What is expected –
Identify every line containing the word "Measure" and reproduce each one.

Listed entries –
****************
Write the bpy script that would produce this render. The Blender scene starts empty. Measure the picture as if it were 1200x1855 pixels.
****************
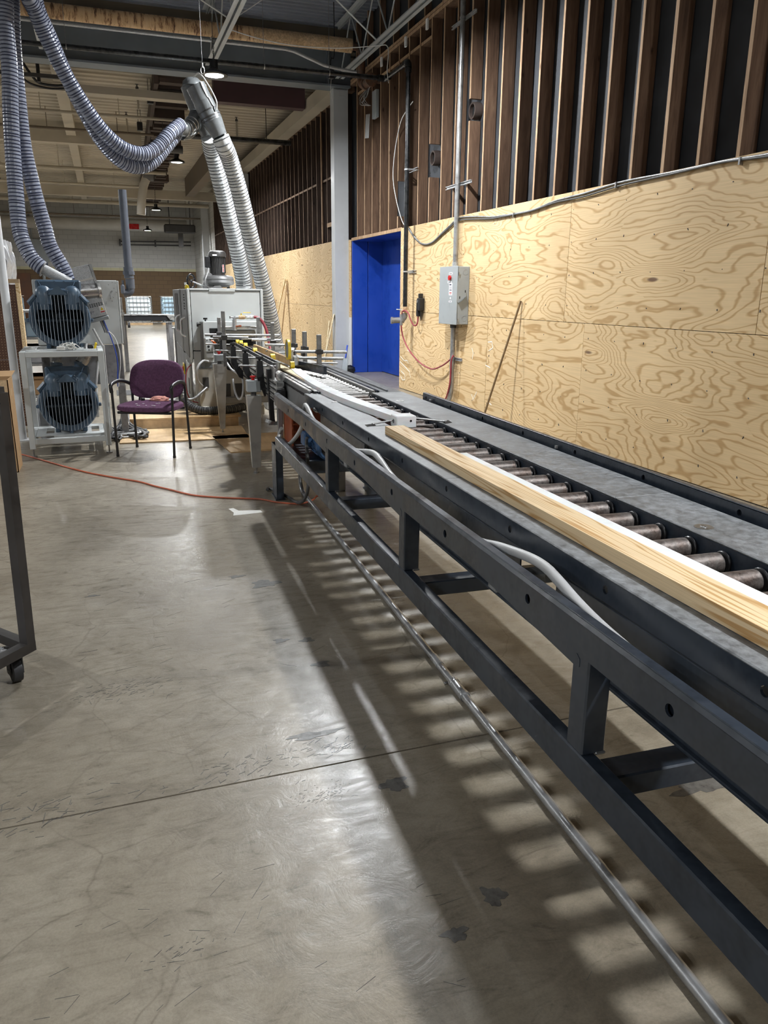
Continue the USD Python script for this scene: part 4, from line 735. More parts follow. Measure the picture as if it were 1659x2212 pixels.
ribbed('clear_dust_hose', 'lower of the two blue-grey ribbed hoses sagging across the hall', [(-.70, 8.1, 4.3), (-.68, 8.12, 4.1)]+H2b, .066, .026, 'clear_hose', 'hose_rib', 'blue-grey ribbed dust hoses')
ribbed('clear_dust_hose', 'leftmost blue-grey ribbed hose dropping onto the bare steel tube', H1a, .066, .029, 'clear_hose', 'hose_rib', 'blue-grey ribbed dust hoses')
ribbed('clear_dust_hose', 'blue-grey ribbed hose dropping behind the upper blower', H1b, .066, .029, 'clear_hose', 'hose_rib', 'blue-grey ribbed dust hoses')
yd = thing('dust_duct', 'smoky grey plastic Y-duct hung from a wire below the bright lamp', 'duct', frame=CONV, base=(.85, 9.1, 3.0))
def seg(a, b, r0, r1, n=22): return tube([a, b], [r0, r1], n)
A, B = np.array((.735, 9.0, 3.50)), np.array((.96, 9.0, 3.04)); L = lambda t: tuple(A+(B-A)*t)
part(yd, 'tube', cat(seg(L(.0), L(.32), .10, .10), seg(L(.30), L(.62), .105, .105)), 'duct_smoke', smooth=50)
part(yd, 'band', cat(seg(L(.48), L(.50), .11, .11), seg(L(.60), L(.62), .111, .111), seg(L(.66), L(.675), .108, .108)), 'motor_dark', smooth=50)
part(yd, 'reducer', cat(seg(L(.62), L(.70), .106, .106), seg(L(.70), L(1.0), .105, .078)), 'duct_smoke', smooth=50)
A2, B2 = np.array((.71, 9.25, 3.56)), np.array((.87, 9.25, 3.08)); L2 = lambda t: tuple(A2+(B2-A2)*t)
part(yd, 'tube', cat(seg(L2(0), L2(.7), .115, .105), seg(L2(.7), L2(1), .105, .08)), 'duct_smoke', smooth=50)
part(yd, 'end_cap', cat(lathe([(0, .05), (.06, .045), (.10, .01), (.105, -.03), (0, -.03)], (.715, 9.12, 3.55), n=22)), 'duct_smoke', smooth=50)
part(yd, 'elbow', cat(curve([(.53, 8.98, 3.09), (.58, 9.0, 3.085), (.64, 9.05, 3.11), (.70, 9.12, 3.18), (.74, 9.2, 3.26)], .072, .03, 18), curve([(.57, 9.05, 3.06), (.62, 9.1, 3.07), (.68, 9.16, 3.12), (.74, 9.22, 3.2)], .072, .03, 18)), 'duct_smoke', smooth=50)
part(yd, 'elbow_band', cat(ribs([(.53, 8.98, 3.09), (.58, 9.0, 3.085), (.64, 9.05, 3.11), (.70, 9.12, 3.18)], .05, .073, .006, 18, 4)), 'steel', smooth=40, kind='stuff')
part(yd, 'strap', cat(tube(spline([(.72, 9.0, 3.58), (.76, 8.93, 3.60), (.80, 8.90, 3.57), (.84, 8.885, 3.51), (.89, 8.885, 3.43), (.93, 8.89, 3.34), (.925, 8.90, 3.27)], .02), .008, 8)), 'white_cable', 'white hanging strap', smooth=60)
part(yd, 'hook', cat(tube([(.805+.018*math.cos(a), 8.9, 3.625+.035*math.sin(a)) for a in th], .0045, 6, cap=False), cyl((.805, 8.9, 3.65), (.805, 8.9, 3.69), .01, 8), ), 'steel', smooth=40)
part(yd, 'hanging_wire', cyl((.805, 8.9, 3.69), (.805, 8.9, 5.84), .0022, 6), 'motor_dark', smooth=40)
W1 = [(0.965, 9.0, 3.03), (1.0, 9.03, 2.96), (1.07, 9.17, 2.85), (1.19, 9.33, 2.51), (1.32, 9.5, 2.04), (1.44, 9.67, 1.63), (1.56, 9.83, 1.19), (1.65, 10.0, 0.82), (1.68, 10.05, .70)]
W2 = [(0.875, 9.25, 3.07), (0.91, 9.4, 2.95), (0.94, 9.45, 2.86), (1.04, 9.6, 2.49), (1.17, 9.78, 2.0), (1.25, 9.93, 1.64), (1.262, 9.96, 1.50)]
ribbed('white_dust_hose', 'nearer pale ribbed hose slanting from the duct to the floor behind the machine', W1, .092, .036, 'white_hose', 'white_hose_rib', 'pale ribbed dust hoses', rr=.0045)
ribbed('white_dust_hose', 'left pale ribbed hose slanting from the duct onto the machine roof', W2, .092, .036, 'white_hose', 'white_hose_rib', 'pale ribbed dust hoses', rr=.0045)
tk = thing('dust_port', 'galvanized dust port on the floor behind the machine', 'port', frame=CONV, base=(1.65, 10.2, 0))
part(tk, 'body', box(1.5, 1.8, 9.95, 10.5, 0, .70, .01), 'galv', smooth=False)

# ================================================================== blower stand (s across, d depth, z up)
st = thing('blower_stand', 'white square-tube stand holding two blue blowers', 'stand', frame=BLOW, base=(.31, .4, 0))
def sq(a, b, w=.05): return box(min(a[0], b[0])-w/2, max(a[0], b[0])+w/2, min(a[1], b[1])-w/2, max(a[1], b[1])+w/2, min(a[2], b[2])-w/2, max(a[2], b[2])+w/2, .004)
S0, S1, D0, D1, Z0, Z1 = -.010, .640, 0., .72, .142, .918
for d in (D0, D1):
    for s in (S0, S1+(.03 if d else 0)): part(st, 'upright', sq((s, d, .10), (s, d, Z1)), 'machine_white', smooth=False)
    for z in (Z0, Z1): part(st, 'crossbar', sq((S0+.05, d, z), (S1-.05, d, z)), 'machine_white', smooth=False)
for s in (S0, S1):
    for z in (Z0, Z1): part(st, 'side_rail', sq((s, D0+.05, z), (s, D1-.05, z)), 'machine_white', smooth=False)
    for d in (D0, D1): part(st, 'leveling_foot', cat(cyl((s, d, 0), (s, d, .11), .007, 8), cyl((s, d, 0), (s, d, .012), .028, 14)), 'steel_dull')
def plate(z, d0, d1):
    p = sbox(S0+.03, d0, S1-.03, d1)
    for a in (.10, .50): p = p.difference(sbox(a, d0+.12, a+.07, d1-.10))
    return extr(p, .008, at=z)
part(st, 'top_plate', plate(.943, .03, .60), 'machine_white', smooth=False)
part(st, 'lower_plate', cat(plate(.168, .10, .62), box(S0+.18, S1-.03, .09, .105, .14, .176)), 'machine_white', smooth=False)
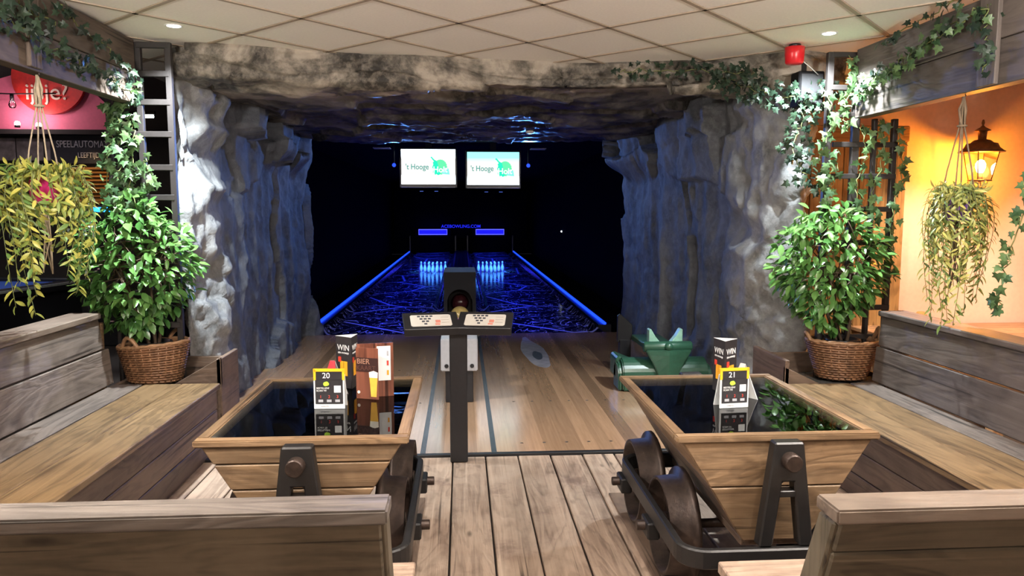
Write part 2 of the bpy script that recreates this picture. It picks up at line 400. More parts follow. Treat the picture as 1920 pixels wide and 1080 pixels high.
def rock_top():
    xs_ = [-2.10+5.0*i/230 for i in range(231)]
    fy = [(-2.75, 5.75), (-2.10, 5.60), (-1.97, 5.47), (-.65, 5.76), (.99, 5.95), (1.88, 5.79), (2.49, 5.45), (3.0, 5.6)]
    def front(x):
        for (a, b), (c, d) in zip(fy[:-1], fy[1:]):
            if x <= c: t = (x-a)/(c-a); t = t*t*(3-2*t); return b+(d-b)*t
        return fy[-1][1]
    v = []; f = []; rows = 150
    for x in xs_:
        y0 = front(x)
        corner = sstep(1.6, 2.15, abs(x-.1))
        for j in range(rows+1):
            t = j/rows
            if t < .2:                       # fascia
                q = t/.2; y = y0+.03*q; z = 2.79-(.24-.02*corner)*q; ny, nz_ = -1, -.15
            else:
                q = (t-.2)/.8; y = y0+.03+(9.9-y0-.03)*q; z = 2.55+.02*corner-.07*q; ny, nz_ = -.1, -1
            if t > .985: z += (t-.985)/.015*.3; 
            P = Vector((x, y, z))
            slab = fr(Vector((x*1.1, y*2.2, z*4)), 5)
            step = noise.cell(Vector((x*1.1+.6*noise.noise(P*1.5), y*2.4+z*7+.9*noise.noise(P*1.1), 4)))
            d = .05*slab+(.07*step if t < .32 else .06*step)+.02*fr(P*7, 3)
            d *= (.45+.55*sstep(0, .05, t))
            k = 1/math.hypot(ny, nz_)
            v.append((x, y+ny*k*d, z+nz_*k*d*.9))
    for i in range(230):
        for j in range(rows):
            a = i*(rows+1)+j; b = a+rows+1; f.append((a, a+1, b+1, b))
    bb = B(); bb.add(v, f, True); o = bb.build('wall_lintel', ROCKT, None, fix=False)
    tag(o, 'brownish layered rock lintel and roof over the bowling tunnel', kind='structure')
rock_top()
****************
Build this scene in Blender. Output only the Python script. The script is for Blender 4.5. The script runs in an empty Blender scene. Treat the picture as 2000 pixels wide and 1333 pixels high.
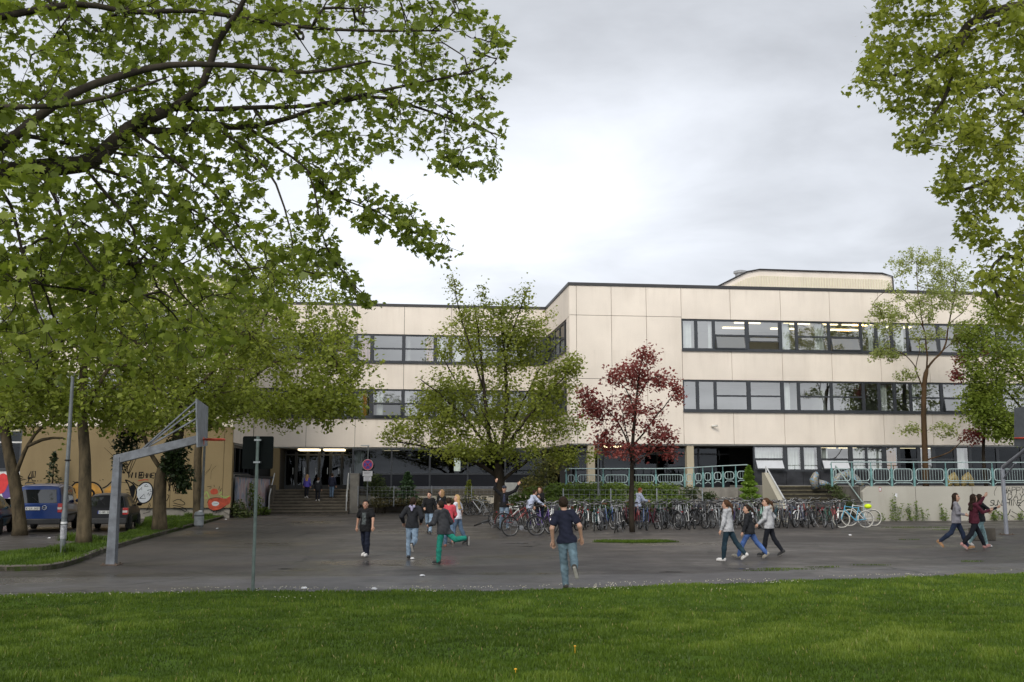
****************
Final result –
Write the bpy script that would produce this render. The Blender scene starts empty. Measure the picture as if it were 1200x1855 pixels.
Continue the USD Python script for this scene: part 4, from line 735. More parts follow. Measure the picture as if it were 1659x2212 pixels.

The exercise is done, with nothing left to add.